Forum Moderators: phranque
I have an e-commerce shop [snip] in German and English language (you can change the language with a language button) and have a question:
What does a robot see? Has a robot, as a browser, also an internal country code setting which shows from which country it comes from? If yes, does the shop react in the same way as it does with a browser (the browser internal country code setting is checked), i.e. shows the content in English when the customer uses a browser with English country code setting and in German when the customer uses another country code setting (my shop program standard country code setting is German)? If not, how can I force the robot to index my shop content not only in German but also in English language, if I don't want to create 2 separate shops in German and English language?

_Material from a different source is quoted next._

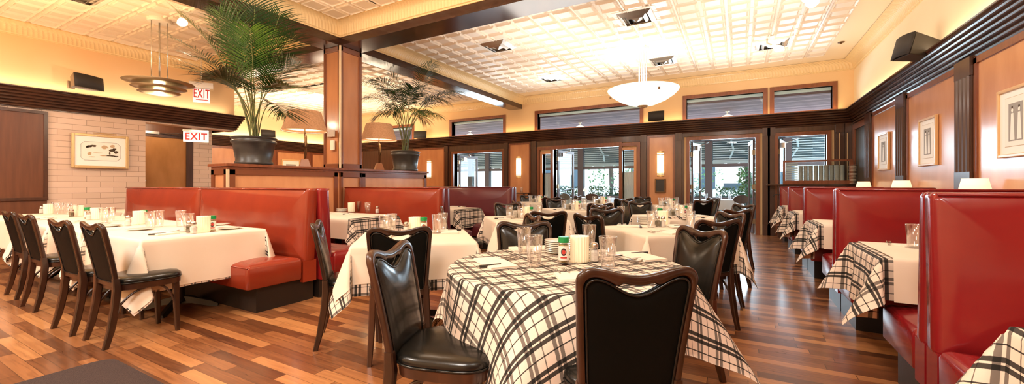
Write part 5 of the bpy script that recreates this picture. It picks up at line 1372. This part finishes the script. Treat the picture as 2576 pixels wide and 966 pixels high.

Or is it possible that the robot follows the link in the language button, finds then the specific language content and indexes it?
Thanks a lot for your help.
Albert
[edited by: pageoneresults at 3:03 pm (utc) on Mar. 13, 2004]
[edit reason] Removed URI Reference - Please refer to TOS [/edit]
Welcome to Webmasterworld.
You want to look around for a search engine spider simulator. You can find one in the webmasterworld/search engine world site. You can have it spider your page and see what a search engine spider sees.
If you have a link the robot will follow it and find your second language page.
Your question raises two issues, spidering and indexing. One way to determined what is getting spidered might be to extract all visits from Googlebot and/or Slurp (for example) from your log files and evaluate what pages they actually requested. If your language seletion button uses a simple HTML link (no JS, DHTML or? ), I suspect most spiders will follow your links and find your content.
Assuming spidering is being done correctly, simply use some advanced search features on both a German and an English Google or Yahoo to determine what is actually getting indexed.